When computing these multiplications of probabilities, it is common to get really small numbers that can produce underflow when computing them (not being able to store the number). To avoid this situation, we apply the Log Likelihood.
Log Likelihood
To avoid the problem of underfitting, we can use the same expression but using logs.
\[log(\frac {P(Positive)} {P(Negative)} \prod_{i=1}^m \frac {P(w_i|Positive)} {P(w_i|Negative)}) = log(\frac {P(Positive)} {P(Negative)}) + \sum_{i=1}^m log(\frac {P(w_i|Positive)} {P(w_i|Negative)})\]This is true because of the logaritmic properrty that states that: $log({x}*{y}) = log(x) + log(y)$
If we apply the logarithm to the “ratio” just expressed above, you will usually see it represented as $\lambda$.
This mean that we can express the expression to do inference and detect if a tweet is positive by: $log(\frac {P(Positive)} {P(Negative)}) + log(\prod_{i=1}^m \frac {P(w_i|Positive)} {P(w_i|Negative)}) > 1 = log(\frac {P(Positive)} {P(Negative)}) + \sum_{i=1}^m \lambda(w_i) > 0$
Note that $log(\frac {P(Positive)} {P(Negative)})$ is known as the Log Prior
Wrapping it Up
To sum up, in order to build a Naïve Bayes classificator, we have to:
- Obtain a labeled dataset
- Preprocess the corpus (lowercasing, remove punctuation & stopwords, steaming and tokenize the sentence)
- Compute a frequency dictionary (the occurence of each word for each class)
- Get the \(P(w|Positive) \& P(w|Negative)\)
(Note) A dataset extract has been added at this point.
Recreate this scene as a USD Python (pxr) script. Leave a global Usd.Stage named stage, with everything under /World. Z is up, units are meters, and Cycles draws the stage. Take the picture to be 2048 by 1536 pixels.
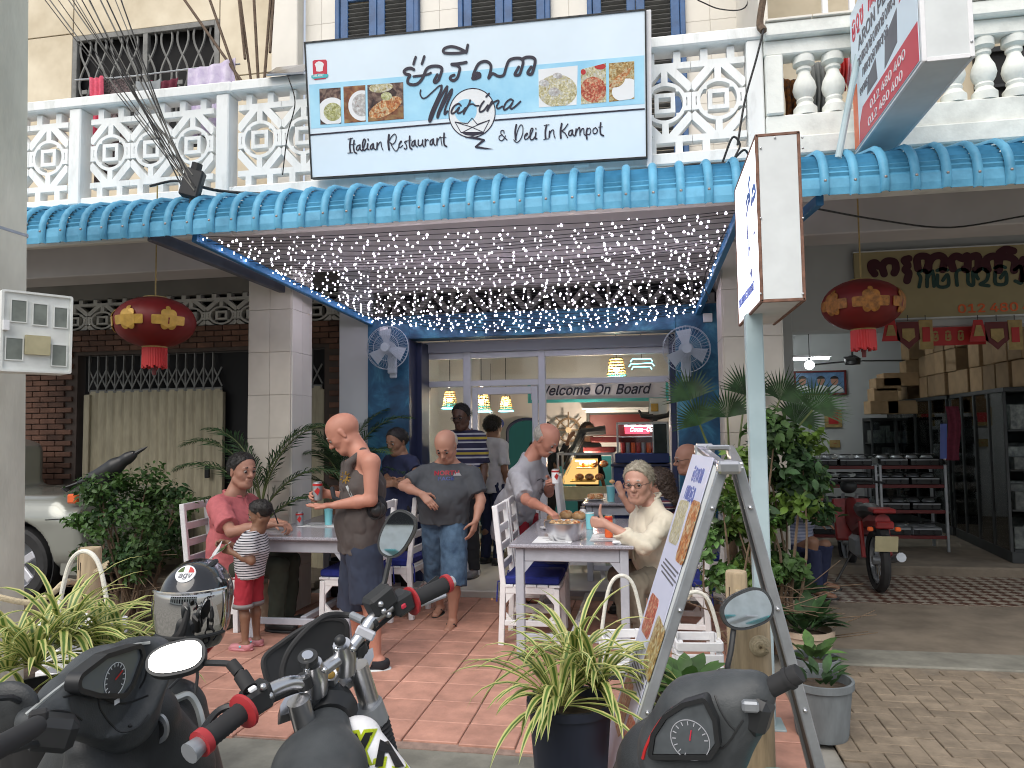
import math, random, numpy as np, trimesh, usdkit, meshkit, manifold3d as m3
from pxr import Usd, UsdGeom, UsdLux, UsdShade, Gf, Sdf, Vt
from shapely.geometry import LineString, Polygon, Point, MultiPolygon, box as sbox
from shapely.ops import unary_union
from shapely import affinity
PI=math.pi; A=np.array
stage=Usd.Stage.CreateInMemory(); UsdGeom.SetStageUpAxis(stage,'Z'); UsdGeom.SetStageMetersPerUnit(stage,1)
UsdGeom.Xform.Define(stage,'/World'); UsdGeom.Scope.Define(stage,'/World/Looks')
# ---------------- camera
F,YAW,PITCH,ROLL=1480.,math.radians(10.2),math.radians(3.56),math.radians(0.72)
EYE=A([0,0,1.6])
fw=A([-math.sin(YAW)*math.cos(PITCH),math.cos(YAW)*math.cos(PITCH),math.sin(PITCH)])
r0=A([math.cos(YAW),math.sin(YAW),0.]); u0=np.cross(r0,fw)
RT=r0*math.cos(ROLL)-u0*math.sin(ROLL); UP=u0*math.cos(ROLL)+r0*math.sin(ROLL)
cam=UsdGeom.Camera.Define(stage,'/World/camera')
M4=np.eye(4); M4[0,:3]=RT; M4[1,:3]=UP; M4[2,:3]=-fw; M4[3,:3]=EYE
cam.AddTransformOp().Set(Gf.Matrix4d(*M4.ravel().tolist()))
cam.CreateHorizontalApertureAttr(36.); cam.CreateVerticalApertureAttr(27.); cam.CreateFocalLengthAttr(36*F/2048)
cam.CreateClippingRangeAttr(Gf.Vec2f(.05,500))
cam.CreateExposureAttr(1.35)
# ---------------- sky and sun (soft, high, behind the camera)
SUN=A([-.25,-.75,.9]); SUN=SUN/np.linalg.norm(SUN)
usdkit.material(stage,'/World/Looks/sky',{'s':('sky_texture',{'sky_type':'single_scattering','sun_disc':False,'sun_elevation':float(math.asin(SUN[2])),'sun_rotation':float(math.atan2(SUN[0],SUN[1])),'altitude':50.,'air_density':1.,'aerosol_density':3.,'ozone_density':1.}),
 'm':('mix',{'fac':.62,'color2':(3.2,3.25,3.3)}),
 'b':('background_shader',{'strength':.092})},[('s.color','m.color1'),('m.color','b.color')],surface='b.background')
sky=UsdLux.DomeLight.Define(stage,'/World/sky'); UsdShade.MaterialBindingAPI.Apply(sky.GetPrim()).Bind(UsdShade.Material.Get(stage,'/World/Looks/sky'))
sky.GetPrim().SetCustomDataByKey('kind','structure')
sun=UsdLux.DistantLight.Define(stage,'/World/sun'); sun.CreateIntensityAttr(.25); sun.CreateAngleAttr(55.); sun.CreateNormalizeAttr(True); sun.CreateColorAttr(Gf.Vec3f(1,.96,.9))
_z=SUN; _x=np.cross([0,0,1.],_z); _x/=np.linalg.norm(_x); _y=np.cross(_z,_x)
L4=np.eye(4); L4[0,:3]=_x; L4[1,:3]=_y; L4[2,:3]=_z
sun.AddTransformOp().Set(Gf.Matrix4d(*L4.ravel().tolist()))
# ---------------- photograph pixel (2048 wide) -> point on a plane of the place
def ray(u,v): return fw*F+RT*(u-1024)-UP*(v-768)
def at(u,v,Y=None,Z=None,X=None):
    d=ray(u,v)
    t=(Y-EYE[1])/d[1] if Y is not None else (Z-EYE[2])/d[2] if Z is not None else (X-EYE[0])/d[0]
    return EYE+d*t
def px(p):
    q=A(p,float)-EYE; z=q@fw
    return A([1024+F*(q@RT)/z,768-F*(q@UP)/z])
# ---------------- materials
MT={}
def S(r,g,b): return tuple(float(((c/255+.055)/1.055)**2.4 if c>10 else c/255/12.92) for c in (r,g,b))
def mat(n,col,rough=.6,var=.12,sc=5.,bump=0.,bsc=None,metal=0.,spec=.5,coat=0.,em=0.,emc=None,col2=None,lo=.35,hi=.65,stretch=None,transl=0.,det=5.,sss=0.,rnd=0.):
    """a principled material whose colour wanders between two tones by noise; relief by a second noise"""
    c=A(col,float); c1=tuple(np.clip(c*(1-var),0,1)); c2=tuple(np.clip(c*(1+var),0,1)) if col2 is None else col2
    N={'t':('texture_coordinate',{}),'mp':('mapping',{'scale':stretch or (1.,1.,1.)}),'n':('noise_texture',{'scale':sc,'detail':det,'roughness':.6}),
       'r':('rgb_ramp',{'ramp':[(lo,c1),(hi,c2)]}),'p':('principled_bsdf',{'roughness':rough,'metallic':metal,'specular_ior_level':spec,'coat_weight':coat})}
    Lk=[('t.object','mp.vector'),('mp.vector','n.vector'),('n.fac','r.fac')]
    src='r.color'
    if rnd:
        N.update({'oi':('object_info',{}),'mr':('map_range',{'to_min':1-rnd,'to_max':1+rnd}),'hs':('hsv',{})})
        Lk+=[('oi.random','mr.value'),('mr.result','hs.value'),(src,'hs.color')]; src='hs.color'
    Lk.append((src,'p.base_color'))
    if bump:
        N.update({'bn':('noise_texture',{'scale':bsc or sc*6,'detail':4.}),'bu':('bump',{'strength':min(1.,bump),'distance':.01})})
        Lk+=[('mp.vector','bn.vector'),('bn.fac','bu.height'),('bu.normal','p.normal')]
    if em: N['p'][1].update({'emission_color':emc or tuple(col),'emission_strength':em})
    if sss: N['p'][1].update({'subsurface_weight':sss,'subsurface_scale':.01})
    sf='p.BSDF'
    if transl:
        N.update({'tr':('translucent_bsdf',{}),'mx':('mix_closure',{'fac':transl})}); Lk+=[(src,'tr.color'),('p.BSDF','mx.closure1'),('tr.BSDF','mx.closure2')]; sf='mx.closure'
    MT[n]=usdkit.material(stage,'/World/Looks/'+n,N,Lk,surface=sf); return n
def emit(n,col,st):
    MT[n]=usdkit.material(stage,'/World/Looks/'+n,{'e':('emission',{'color':col,'strength':st})},[],surface='e.emission')
def raw(n,N,Lk,sf): MT[n]=usdkit.material(stage,'/World/Looks/'+n,N,Lk,surface=sf)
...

- Obtain the $\lambda(w)$ of each word doing: $log( \frac {P(w|Positive)} {P(w|Negative)})$
- Compute the log prior $log(\frac {P(Positive)} {P(Negative)})$
Now, if you would like to analyze the sentiment of a new text, you only need to obtain the $\lambda$ of each word that appears in the dictionary and summ all of them, plus the log prior.